Wednesday, June 1, 2016

Online Shareholder Meetings

Yesterday, the New York Times had an article on Intel's annual shareholder meeting, which was held virtually this year. Steven Davidoff Solomon's position is that these online meetings, while technologically feasible these days, are a bad idea because they remove the ability for the company to "bond" with their shareholders.

The list of companies cited by Mr. Solomon included Intel, GoPro, SeaWorld Entertainment, PayPal, Fitbit and Yelp, who have all held virtual meetings. The advantages to the virtual meetings tend to be cost-related as the companies do not have to pay for location expenses like travel, food and other overhead related expenses. Also, the virtual meeting method allows for shareholders who can not physically attend the meeting to be included.

Using the virtual meeting, companies can also control the actions of shareholders, including protests, questions and proposals that would often arise in person at the annual meetings. By having these items submitted in advance of the meeting, the board of directors is able to plan a response in advance and have it vetted by legal counsel and other interested parties before addressing the shareholders.

While the virtual meeting may be on the rise, the article also points to the in-person shareholder meetings of Berkshire Hathaway and Disney as examples of annual meetings that are "fun" for the shareholders, which demonstrates the importance of the personal interaction with shareholders.
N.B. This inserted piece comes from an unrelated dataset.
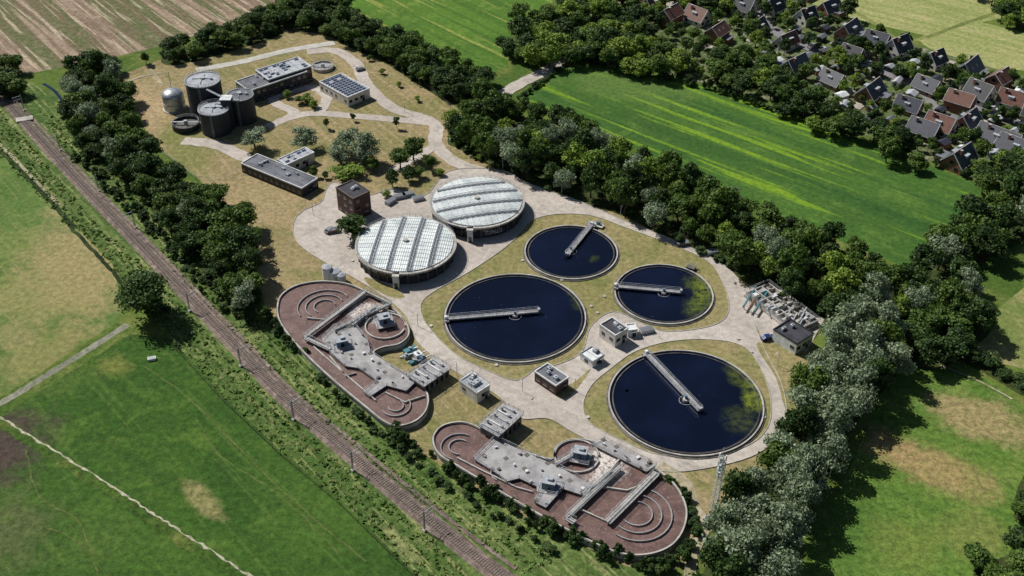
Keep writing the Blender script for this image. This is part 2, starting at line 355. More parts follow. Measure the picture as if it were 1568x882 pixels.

Comparing the companies in the article to the companies that I represents, it seems that many of my clients use the virtual meeting as well, simply because they are smaller companies with fewer shareholders and they are often spread across the country (and sometimes the world). The company's budget is better served by utilizing the virtual meeting method to get their business done. Many of the companies have shareholders who are friends and family, given the opportunity to invest as the business got off the ground, and that familiarity allows for personal interaction, even when done virtually for the annual meeting.